Whether you have too much inventory or not enough, it will increase costs. Switching to efficient inventory management solutions like Just in Time (JIT) or similar will give you more flexibility to reduce costs, by cutting the total storage costs for products in FBA or your warehouse. However, you have to balance storage costs with pipeline costs such as shipping, loading and unloading, and processing products into your warehouse. Once you find that balance, you’ll save considerably over having large amounts of inventory piling up and possibly remaining in your warehouse, paying too-frequent shipping and processing fees, or selling out.

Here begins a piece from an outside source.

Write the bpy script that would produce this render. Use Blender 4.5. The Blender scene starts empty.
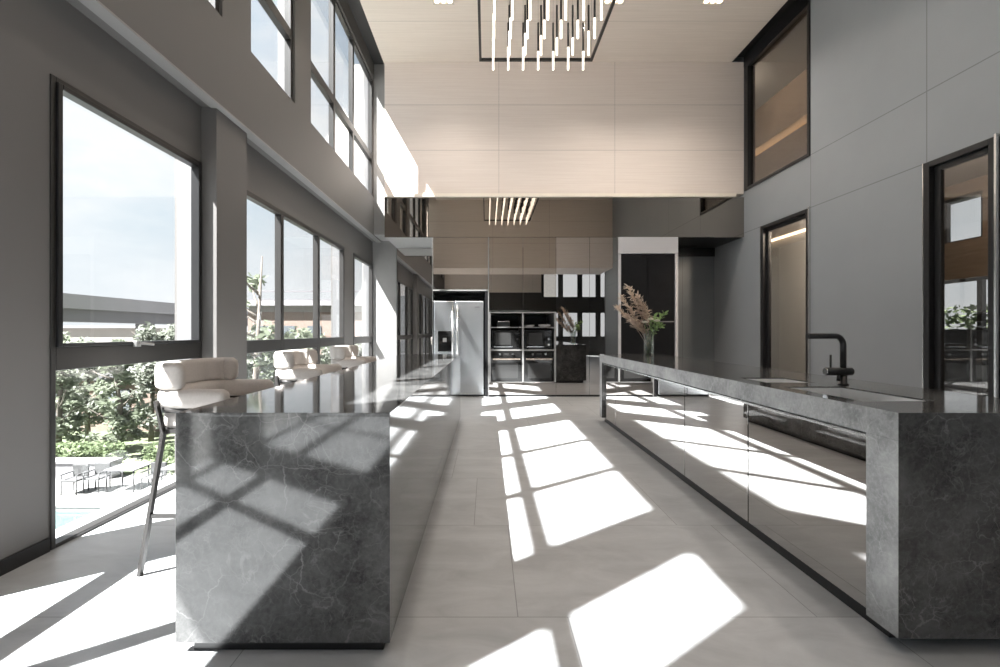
import bpy, bmesh, math, random
from mathutils import Vector, Matrix, Euler

S = bpy.context.scene
COL = S.collection
rnd = random.Random(7)

# ------------------------------------------------------------------ materials
def new_mat(name):
    m = bpy.data.materials.new(name)
    m.use_nodes = True
    nt = m.node_tree
    return m, nt, nt.nodes['Principled BSDF']

def nd(nt, t, **kw):
    n = nt.nodes.new(t)
    for k, v in kw.items():
        setattr(n, k, v)
    return n

def mathn(nt, op, a, b=None, c=None):
    n = nt.nodes.new('ShaderNodeMath'); n.operation = op
    for i, v in enumerate((a, b, c)):
        if v is None: continue
        if isinstance(v, (int, float)): n.inputs[i].default_value = v
        else: nt.links.new(v, n.inputs[i])
    return n.outputs[0]

def mixc(nt, f, a, b, blend='MIX'):
    n = nt.nodes.new('ShaderNodeMix'); n.data_type = 'RGBA'; n.blend_type = blend
    if isinstance(f, (int, float)): n.inputs[0].default_value = f
    else: nt.links.new(f, n.inputs[0])
    for i, v in ((6, a), (7, b)):
        if isinstance(v, tuple): n.inputs[i].default_value = (*v[:3], 1)
        else: nt.links.new(v, n.inputs[i])
    return n.outputs[2]

def ramp(nt, f, stops):
    n = nt.nodes.new('ShaderNodeValToRGB')
    el = n.color_ramp.elements
    while len(el) < len(stops): el.new(0.5)
    for e, (p, c) in zip(el, stops):
        e.position = p; e.color = (*c, 1) if isinstance(c, tuple) else (c, c, c, 1)
    nt.links.new(f, n.inputs[0])
    return n.outputs[0]

def objco(nt):
    return nd(nt, 'ShaderNodeTexCoord').outputs['Object']

def noise(nt, vec, scale, detail=4, rough=0.55, dist=0.0, out='Fac'):
    n = nd(nt, 'ShaderNodeTexNoise')
    n.inputs['Scale'].default_value = scale; n.inputs['Detail'].default_value = detail
    n.inputs['Roughness'].default_value = rough; n.inputs['Distortion'].default_value = dist
    if vec is not None: nt.links.new(vec, n.inputs['Vector'])
    return n.outputs[out]

def mapping(nt, vec, scale=(1, 1, 1), rot=(0, 0, 0), loc=(0, 0, 0)):
    n = nd(nt, 'ShaderNodeMapping')
    n.inputs['Scale'].default_value = scale; n.inputs['Rotation'].default_value = rot
    n.inputs['Location'].default_value = loc
    nt.links.new(vec, n.inputs['Vector'])
    return n.outputs[0]

def bump(nt, bs, h, strength=0.1, dist=0.01):
    n = nd(nt, 'ShaderNodeBump')
    n.inputs['Strength'].default_value = strength; n.inputs['Distance'].default_value = dist
    nt.links.new(h, n.inputs['Height']); nt.links.new(n.outputs[0], bs.inputs['Normal'])

def plain(name, col, rough=0.5, metal=0.0, var=0.08, scale=6.0, spec=0.5, bmp=0.0):
    m, nt, b = new_mat(name)
    co = objco(nt)
    f = noise(nt, co, scale)
    lo = tuple(max(0, c * (1 - var)) for c in col); hi = tuple(min(1, c * (1 + var)) for c in col)
    nt.links.new(mixc(nt, f, lo, hi), b.inputs['Base Color'])
    b.inputs['Roughness'].default_value = rough; b.inputs['Metallic'].default_value = metal
    b.inputs['Specular IOR Level'].default_value = spec
    if bmp: bump(nt, b, noise(nt, co, scale * 12), bmp)
    return m

def mirror(name, col, rough=0.012):
    m, nt, b = new_mat(name)
    f = noise(nt, objco(nt), 0.9, 2)
    nt.links.new(mixc(nt, f, tuple(c * .97 for c in col), col), b.inputs['Base Color'])
    b.inputs['Metallic'].default_value = 1.0; b.inputs['Roughness'].default_value = rough
    return m

def glass(name, tint=(1, 1, 1), refl=(1, 1, 1), ior=1.45, boost=0.0):
    m = bpy.data.materials.new(name); m.use_nodes = True
    nt = m.node_tree; nt.nodes.clear()
    out = nd(nt, 'ShaderNodeOutputMaterial')
    tr = nd(nt, 'ShaderNodeBsdfTransparent'); tr.inputs[0].default_value = (*tint, 1)
    gl = nd(nt, 'ShaderNodeBsdfGlossy'); gl.inputs['Roughness'].default_value = 0.0
    gl.inputs['Color'].default_value = (*refl, 1)
    lw = nd(nt, 'ShaderNodeLayerWeight'); lw.inputs[0].default_value = .5
    mx = nd(nt, 'ShaderNodeMixShader')
    f0 = ((ior - 1) / (ior + 1)) ** 2
    f = mathn(nt, 'MULTIPLY_ADD', mathn(nt, 'POWER', lw.outputs['Facing'], 5.0), 1 - f0, f0 + boost)
    f = mathn(nt, 'MINIMUM', f, 1.0)
    nt.links.new(f, mx.inputs[0]); nt.links.new(tr.outputs[0], mx.inputs[1]); nt.links.new(gl.outputs[0], mx.inputs[2])
    nt.links.new(mx.outputs[0], out.inputs[0])
    return m

def emit(name, col, st, base=(.8, .8, .8)):
    m, nt, b = new_mat(name)
    b.inputs['Base Color'].default_value = (*base, 1)
    b.inputs['Emission Color'].default_value = (*col, 1)
    b.inputs['Emission Strength'].default_value = st
    return m

def marble(name, dark, light, vein, rough=0.07, loc=(0, 0, 0), vamt=0.6):
    m, nt, b = new_mat(name)
    co = mapping(nt, objco(nt), loc=loc)
    wob = noise(nt, co, 1.6, 5, .6, out='Color')
    vm = nd(nt, 'ShaderNodeVectorMath', operation='MULTIPLY_ADD')
    nt.links.new(wob, vm.inputs[0]); vm.inputs[1].default_value = (.22, .22, .22); nt.links.new(co, vm.inputs[2])
    wv = vm.outputs[0]
    cloud = noise(nt, wv, 4.5, 9, .74)
    fine = noise(nt, co, 55, 5, .7)
    base = mixc(nt, ramp(nt, cloud, [(.36, 0.0), (.68, 1.0)]), dark, light)
    base = mixc(nt, mathn(nt, 'MULTIPLY', ramp(nt, fine, [(.48, 0.0), (.68, 1.0)]), .5), base, light)
    def veins(scale, w, mask_scale, lo, hi):
        n1 = noise(nt, wv, scale, 4, .55, .5)
        d = mathn(nt, 'ABSOLUTE', mathn(nt, 'SUBTRACT', n1, .5))
        line = ramp(nt, d, [(0.0, 1.0), (w, 0.0)])
        mk = ramp(nt, noise(nt, co, mask_scale, 2), [(lo, 0.0), (hi, 1.0)])
        return mathn(nt, 'MULTIPLY', line, mk)
    v = mathn(nt, 'MAXIMUM', mathn(nt, 'MULTIPLY', veins(2.3, .005, 2.0, .52, .68), .5), mathn(nt, 'MULTIPLY', veins(5.2, .008, 3.1, .52, .7), .35))
    vm2 = nd(nt, 'ShaderNodeVectorMath', operation='MULTIPLY_ADD')
    nt.links.new(noise(nt, co, 5.0, 5, .65, out='Color'), vm2.inputs[0]); vm2.inputs[1].default_value = (.10, .10, .10); nt.links.new(co, vm2.inputs[2])
    def crackle(scale, w, ms):
        vo = nd(nt, 'ShaderNodeTexVoronoi', feature='DISTANCE_TO_EDGE'); vo.inputs['Scale'].default_value = scale
        nt.links.new(vm2.outputs[0], vo.inputs['Vector'])
        mk = ramp(nt, noise(nt, co, ms, 3), [(.46, 0.0), (.66, 1.0)])
        return mathn(nt, 'MULTIPLY', ramp(nt, vo.outputs['Distance'], [(0.0, 1.0), (w, 0.0)]), mk)
    v = mathn(nt, 'MAXIMUM', v, mathn(nt, 'MULTIPLY', crackle(3.4, .010, 2.6), .75))
    v = mathn(nt, 'MAXIMUM', v, mathn(nt, 'MULTIPLY', crackle(9.0, .022, 5.0), .42))
    v = mathn(nt, 'MAXIMUM', v, mathn(nt, 'MULTIPLY', crackle(26.0, .08, 9.0), .18))
    v = mathn(nt, 'MAXIMUM', v, mathn(nt, 'MULTIPLY', veins(9.0, .02, 4.3, .5, .7), .4))
    nt.links.new(mixc(nt, mathn(nt, 'MULTIPLY', v, vamt), base, vein), b.inputs['Base Color'])
    b.inputs['Roughness'].default_value = rough
    b.inputs['Specular IOR Level'].default_value = .72
    return m

def floor_mat():
    m, nt, b = new_mat('floor_tiles')
    co = objco(nt)
    sp = nd(nt, 'ShaderNodeSeparateXYZ'); nt.links.new(co, sp.inputs[0])
    X, Y = sp.outputs[0], sp.outputs[1]
    yy = mathn(nt, 'DIVIDE', mathn(nt, 'SUBTRACT', Y, 1.987), .945)
    row = mathn(nt, 'FLOOR', yy); fy = mathn(nt, 'FRACT', yy)
    xx = mathn(nt, 'DIVIDE', mathn(nt, 'ADD', mathn(nt, 'SUBTRACT', X, .34), mathn(nt, 'MULTIPLY', mathn(nt, 'ADD', row, 1), .21)), 1.26)
    colm = mathn(nt, 'FLOOR', xx); fx = mathn(nt, 'FRACT', xx)
    dy = mathn(nt, 'MULTIPLY', mathn(nt, 'MINIMUM', fy, mathn(nt, 'SUBTRACT', 1, fy)), .945)
    dx = mathn(nt, 'MULTIPLY', mathn(nt, 'MINIMUM', fx, mathn(nt, 'SUBTRACT', 1, fx)), 1.26)
    g = mathn(nt, 'LESS_THAN', mathn(nt, 'MINIMUM', dx, dy), .0022)
    cb = nd(nt, 'ShaderNodeCombineXYZ'); nt.links.new(row, cb.inputs[0]); nt.links.new(colm, cb.inputs[1])
    wn = nd(nt, 'ShaderNodeTexWhiteNoise'); nt.links.new(cb.outputs[0], wn.inputs['Vector'])
    off = nd(nt, 'ShaderNodeVectorMath', operation='MULTIPLY_ADD')
    nt.links.new(wn.outputs['Color'], off.inputs[0]); off.inputs[1].default_value = (9, 9, 9); nt.links.new(co, off.inputs[2])
    n1 = noise(nt, mapping(nt, off.outputs[0], scale=(1, 2.2, 1), rot=(0, 0, .5)), 2.4, 7, .62, .8)
    n2 = noise(nt, off.outputs[0], 24, 4, .6)
    c = mixc(nt, ramp(nt, n1, [(.3, 0.0), (.72, 1.0)]), FLOOR_LO, FLOOR_HI)
    c = mixc(nt, mathn(nt, 'MULTIPLY', n2, .18), c, tuple(k * .75 for k in FLOOR_LO))
    c = mixc(nt, mathn(nt, 'MULTIPLY', wn.outputs['Value'], .10), c, FLOOR_HI)
    c = mixc(nt, mathn(nt, 'MULTIPLY', g, .75), c, tuple(k * .45 for k in FLOOR_LO))
    nt.links.new(c, b.inputs['Base Color'])
    nt.links.new(mathn(nt, 'ADD', mathn(nt, 'MULTIPLY', n1, .16), .24), b.inputs['Roughness'])
    b.inputs['Specular IOR Level'].default_value = .45
    bump(nt, b, n2, .02)
    return m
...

While there’s no one-size-fits-all solution to inventory management, there are plenty of solutions you can look at and test in your own warehouse to reduce costs.

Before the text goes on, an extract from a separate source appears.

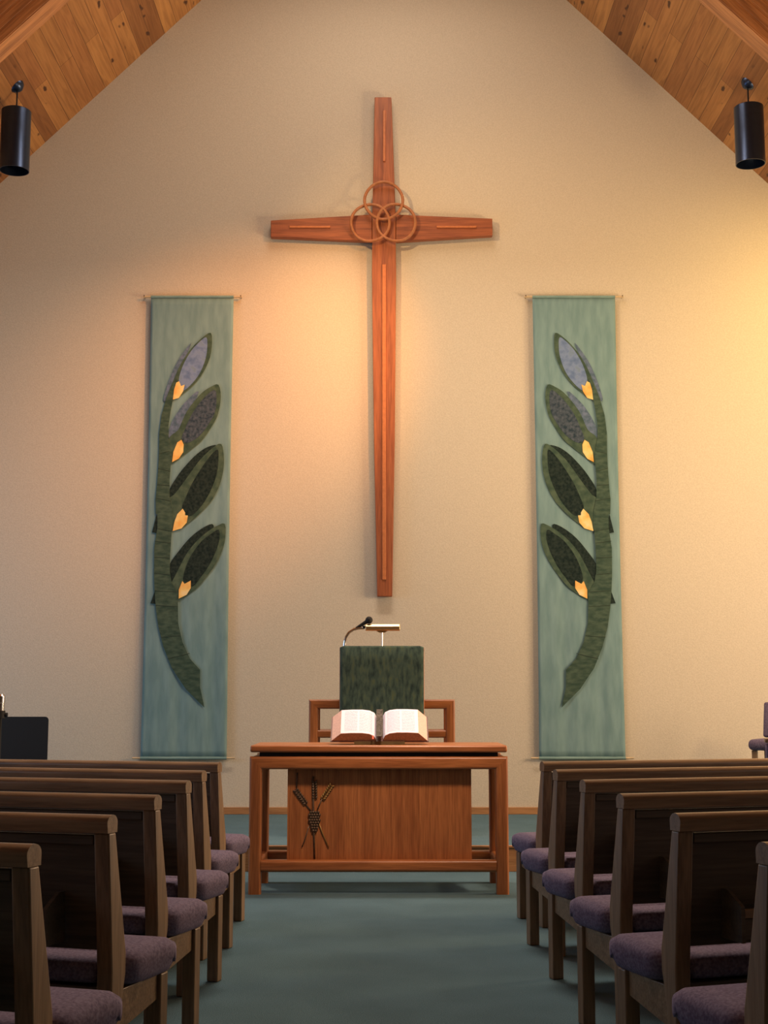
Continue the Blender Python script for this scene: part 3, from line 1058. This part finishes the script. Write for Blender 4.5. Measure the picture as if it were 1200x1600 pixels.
def make_pew(s):
    """s=+1: aisle end at local x=0 and the pew runs to +x; s=-1 the mirror image"""
    t = thing('church_pew', 'tmp', 'pew')
    L = PEW_L

    def X(a, b):
        return (min(s * a, s * b), max(s * a, s * b))
    post = [(-0.362, 0.0), (-0.366, 0.42), (-0.406, 0.812), (-0.364, 0.812), (-0.282, 0.46), (-0.282, 0.40), (-0.308, 0.30), (-0.312, 0.0)]
    for a, b in ((0.0, 0.05), (L - 0.05, L)):
        link('end_post', prism_bm(post, *X(a, b), 'x'), M_oak_z, t, bevel=0.005)
        link('leg', boxes((*X(a, b), -0.05, 0.0, 0.0, 0.357)), M_oak_z, t, bevel=0.005)
        link('side_apron', prism_bm([(-0.305, 0.355), (-0.052, 0.355), (-0.052, 0.28), (-0.305, 0.235)], *X(a + 0.012, b - 0.012), 'x'), M_oak_x, t, bevel=0.002)
    m_ = L / 2
    link('leg', boxes((*X(m_ - .025, m_ + .025), -0.05, 0.0, 0.0, 0.357)), M_oak_z, t, bevel=0.005)
    link('leg', boxes((*X(m_ - .025, m_ + .025), -0.362, -0.312, 0.0, 0.375)), M_oak_z, t, bevel=0.005)
    # rounded cap rail
    pr = [(-0.362, 0.8125), (-0.361, 0.840)]
    for i in range(9):
        a = math.radians(20 + i * 20)
        pr.append((-0.392 + 0.031 * math.cos(a), 0.840 + 0.024 * math.sin(a)))
    pr += [(-0.418, 0.8125)]
    link('top_rail', prism_bm(pr, *X(-0.003, L + 0.003), 'x'), M_oak_x, t, smooth='auto')
    link('rail_shade_strip', boxes((*X(0.052, L - 0.052), -0.402, -0.372, 0.776, 0.8055)), M_oak_shade, t, bevel=0.004)  # dark strip painted in for the shade beneath the cap rail
    link('backrest', prism_bm([(-0.392, 0.778), (-0.372, 0.778), (-0.330, 0.475), (-0.350, 0.475)], *X(0.052, L - 0.052), 'x'), M_oak_shade, t)
    link('seat_board', boxes((*X(0.052, L - 0.052), -0.358, -0.052, 0.357, 0.372)), M_oak_shade, t)
    link('front_apron', boxes((*X(0.052, m_ - .027), -0.035, -0.012, 0.285, 0.356), (*X(m_ + .027, L - 0.052), -0.035, -0.012, 0.285, 0.356)), M_oak_x, t, bevel=0.003)
    link('seat_cushion', cushion_bm(s, L), M_purple, t, smooth=True)
    for a in (0.17, 1.95):
        b = a + 0.85
        rk = link('book_rack', boxes((*X(a, b), -0.470, -0.462, 0.505, 0.565), (*X(a, b), -0.462, -0.360, 0.497, 0.505)), M_oak_shade, t, bevel=0.002)
        for c_ in (a - 0.012, b):
            link('rack_end', prism_bm([(-0.474, 0.497), (-0.360, 0.497), (-0.372, 0.64), (-0.40, 0.64), (-0.474, 0.60)], *X(c_, c_ + 0.012), 'x'), M_oak_shade, rk)
        link('rack_lip', boxes((*X(a, b), -0.474, -0.460, 0.566, 0.592)), M_oak_x, rk, bevel=0.003)
    return t


left = [(-0.757, 7.715), (-0.733, 6.90), (-0.695, 6.115), (-0.680, 5.27), (-0.672, 4.44), (-0.692, 3.64)]
right = [(0.730, 7.80), (0.700, 6.985), (0.712, 6.165), (0.722, 5.33), (0.738, 4.50), (0.768, 3.68)]
ords = ['first', 'second', 'third', 'fourth', 'fifth', 'sixth']
where = ['front one, nearest the communion table', 'second pew back from the communion table', 'third pew back from the communion table',
         'third pew from the camera', 'second pew from the camera', 'nearest one, cut by the picture edge']
for s, rows_, ang, side in ((-1, left, -16.0, 'left'), (1, right, 16.5, 'right')):
    proto = make_pew(s)
    for i, (x, y) in enumerate(rows_):
        o = proto if i == 0 else copy_tree(proto)
        o.location = (x, y, 0)
        o.rotation_euler = (0, 0, math.radians(ang + (0, 0, 0, 0.5, 1.2, 2.0)[i] * s))
        o['label'] = 'mauve-seated oak pew %s of the aisle, %s' % (side, where[i])
        o['group'] = 'pews %s of the aisle' % side

# ------------------------------------------------------------------ music stand and microphone stand, far left
ms = thing('music_stand', 'black music stand with a wide round-cornered desk at the left, behind the pews', 'music stand', (-2.885, 10.9, PH))
ZD0, ZD1 = 0.70 - PH, 1.052 - PH
pts = []
r = 0.028
for cx_, cz2, a0 in ((0.26 - r, ZD1 - r, 0), (-0.26 + r, ZD1 - r, 90), (-0.26 + r, ZD0 + r, 180), (0.26 - r, ZD0 + r, 270)):
    for q in range(6):
        a = math.radians(a0 + 90 * q / 5)
        pts.append((cx_ + r * math.cos(a), cz2 + r * math.sin(a)))
dk = link('desk', prism_bm(pts, -0.012, -0.008), M_blackmat, ms)
link('desk_lip', boxes((-0.25, 0.25, -0.065, -0.012, ZD0, ZD0 + 0.004)), M_blackmat, dk)
link('pole', tube_bm([(0, 0, 0.12), (0, 0, ZD0 + 0.15)], 0.011, 12), M_blackmat, ms, smooth='auto')
for q in range(3):
    a = 2 * PI * q / 3 + 0.5
    link('leg', tube_bm([(0, 0, 0.16), (0.12 * math.cos(a), 0.12 * math.sin(a), 0.10), (0.26 * math.cos(a), 0.26 * math.sin(a), 0.008)], 0.008, 8), M_blackmat, ms, smooth=True)

mk = thing('microphone_stand', 'chrome-topped stand with black clamp at the left edge, beside the music stand', 'stand', (-2.80, 10.15, PH))
link('pole', tube_bm([(0, 0, 0.02), (0, 0, 0.875)], 0.012, 12), M_blackmat, mk, smooth='auto')
link('clamp', tube_bm([(0, 0, 0.875), (0, 0, 0.93)], 0.035, 16), M_blackmat, mk, smooth='auto')
link('clamp_knob', tube_bm([(0.03, 0, 0.90), (0.052, 0, 0.90)], 0.016, 12), M_blackmat, mk, smooth='auto')
link('chrome_tube', tube_bm([(0, 0, 0.93), (0, 0, 0.985)], 0.028, 20), M_chrome, mk, smooth='auto')
link('chrome_cap', tube_bm([(0, 0, 0.987), (0, 0, 1.035), (0, 0, 1.047)], [0.031, 0.031, 0.022], 20), M_chrome, mk, smooth='auto')
bm = bmesh.new()
lathe(bm, [(0.0, 0.0), (0.13, 0.0), (0.13, 0.012), (0.02, 0.03), (0.0, 0.03)], seg=28)
link('base', bm, M_blackmat, mk, smooth='auto')

# ------------------------------------------------------------------ chairs far right
link('choir_riser', boxes((2.6, HALF, 10.4, WALL - 0.02, PH, PH + 0.20)), M_carpet, kind='structure')


def chair(name, label, loc, rz, top=0.90, cap=True):
    t = thing(name, label, 'chair', loc, rz, None)
    # local: seat faces -y
    bm = bmesh.new()
    box(bm, -0.25, 0.25, -0.23, 0.21, 0.40, 0.49)
    o = link('seat', bm, M_purple, t, smooth=True)
    b = o.modifiers.new('bevel', 'BEVEL'); b.width = 0.04; b.segments = 5
    bm = prism_bm([(0.185, 0.50), (0.235, 0.49), (0.30, top), (0.25, top + 0.01)], -0.24, 0.24, 'x')
    o = link('backrest', bm, M_purple, t, smooth=True)
    b = o.modifiers.new('bevel', 'BEVEL'); b.width = 0.02; b.segments = 4
    for sx in (-1, 1):
        link('leg', boxes((sx * 0.205 - .02, sx * 0.205 + .02, -0.20, -0.16, 0.0, 0.40)), M_oak_z, t, bevel=0.004)
        link('leg', prism_bm([(0.16, 0.0), (0.20, 0.0), (0.20, 0.40), (0.16, 0.40)], sx * 0.205 - .02, sx * 0.205 + .02, 'x'), M_oak_z, t, bevel=0.004)
    if cap:
        link('back_cap', boxes((-0.245, 0.245, 0.248, 0.305, 0.911, 0.940)), M_oak_x, t, bevel=0.008)
    return t


chair('choir_chair', 'mauve upholstered chair at the right edge, its seat turned to the room', (3.27, 11.35, PH + 0.20), math.radians(-31), 0.78, False)
chair('choir_chair', 'wood-capped mauve chair back at the right edge, in front of the turned chair', (2.74, 9.25, 0), math.radians(172))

If you’re selling on Amazon but not storing inventory with them, then chances are it is slowing you down. Slow shipping times contribute to lowered customer satisfaction, reduced ranking on Amazon, and, if slow enough, actual negative health on your account.
What can you do about it? Whether you sell on Shopify, Amazon, eBay or all of the above, review your inventory and cut slow moving stock, figure out an inventory schedule that works for your sales rate and forecasted sales, and work to slim down inventory so you never have more than you can easily catalogue and sort through for optimized shipping.

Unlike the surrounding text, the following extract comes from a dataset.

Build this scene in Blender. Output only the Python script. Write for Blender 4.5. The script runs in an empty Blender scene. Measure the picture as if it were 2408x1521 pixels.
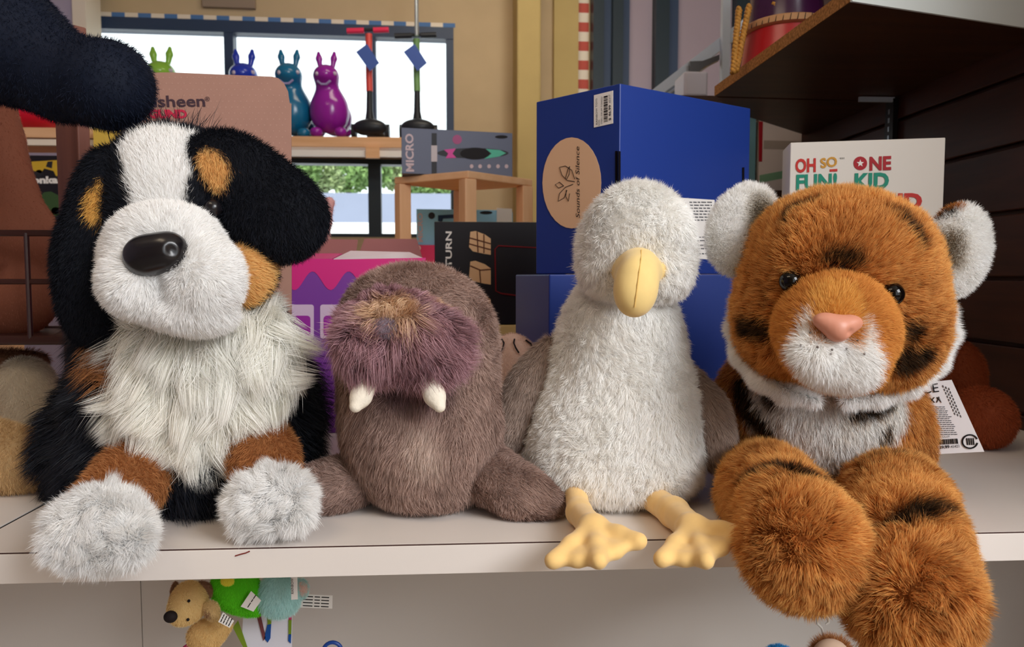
import bpy, bmesh, math, random
import numpy as np
from mathutils import Vector, Matrix
random.seed(7)
RNG = np.random.default_rng(7)
S = bpy.context.scene
COL = S.collection

# ------------------------------------------------------------------ camera
W, H, FPX = 2408.0, 1521.0, 1752.0
YAW, PITCH = math.radians(3.35), math.radians(-3.61)
CAM = np.array([0.0, -0.686, 0.25])
FW = np.array([math.sin(YAW) * math.cos(PITCH), math.cos(YAW) * math.cos(PITCH), math.sin(PITCH)])
RT = np.array([math.cos(YAW), -math.sin(YAW), 0.0])
UP = np.cross(RT, FW)
cam = bpy.data.objects.new('camera', bpy.data.cameras.new('camera'))
COL.objects.link(cam)
cam.location = CAM
cam.rotation_euler = (math.pi / 2 + PITCH, 0, -YAW)
cam.data.sensor_fit = 'HORIZONTAL'
cam.data.sensor_width = 36.0
cam.data.lens = 36.0 * FPX / W
cam.data.clip_start = 0.02
cam.data.clip_end = 200
cam.data.dof.use_dof = True
cam.data.dof.focus_distance = 0.74
cam.data.dof.aperture_fstop = 11.0
S.camera = cam

# ------------------------------------------------------------------ exposure
S.view_settings.view_transform = 'Standard'
S.view_settings.look = 'None'
S.view_settings.gamma = 1.0
S.view_settings.use_curve_mapping = False
S.view_settings.exposure = 0.37
try:
    S.cycles.max_bounces = 9
    S.cycles.diffuse_bounces = 8
    S.cycles.glossy_bounces = 3
    S.cycles.transmission_bounces = 4
    S.cycles.transparent_max_bounces = 8
    S.cycles.sample_clamp_indirect = 4.0
    S.cycles.use_adaptive_sampling = True
    S.cycles.adaptive_threshold = 0.03
    S.cycles.caustics_reflective = False
    S.cycles.caustics_refractive = False
except Exception:
    pass

# ------------------------------------------------------------------ sky
wd = bpy.data.worlds.new('sky')
S.world = wd
wd.use_nodes = True
bg = wd.node_tree.nodes['Background']
bg.inputs['Color'].default_value = (0.93, 0.97, 1.0, 1)
bg.inputs['Strength'].default_value = 1.7


def area(name, loc, aim, sx, sy, power, color):
    """a rectangular area lamp turned to its aim"""
    l = bpy.data.lights.new(name, 'AREA')
    l.shape = 'RECTANGLE'
    l.size, l.size_y = sx, sy
    l.energy, l.color = power, color
    o = bpy.data.objects.new(name, l)
    o.location = loc
    o.rotation_euler = (Vector(aim) - Vector(loc)).to_track_quat('-Z', 'Y').to_euler()
    COL.objects.link(o)
    return o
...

Most inventory management options are inefficient at quickly adapting to meet new needs. However, if you’re running marketing promotions, sales, or specific deals and discounts, you have to be able to adjust your inventory to keep up. This is important if you want a sale to run through and benefit ranking and reviews on products and then shift back to meet normal sales velocity. The “problem” here is that a standard order point (such as set period or based on static sales velocity) doesn’t update based on minute changes, and you will sell out if velocity increases or will overstock if it begins to drop.
Good inventory management benefits every aspect of your e-commerce business, and it will improve marketing results. With inventory tying into promoted products, customer satisfaction, inventory availability, and organic ranking on Amazon, there’s a lot to gain by optimizing backend processes. And, with most inventory optimization tying into overhead costs, you will save money as well.
While there’s no best solution, your ideal inventory management options depend on warehouse size, product type and lifecycle, and even pipeline sourcing. You should experiment with your ERP to automate processes and improve efficiency to find out what works best for your business.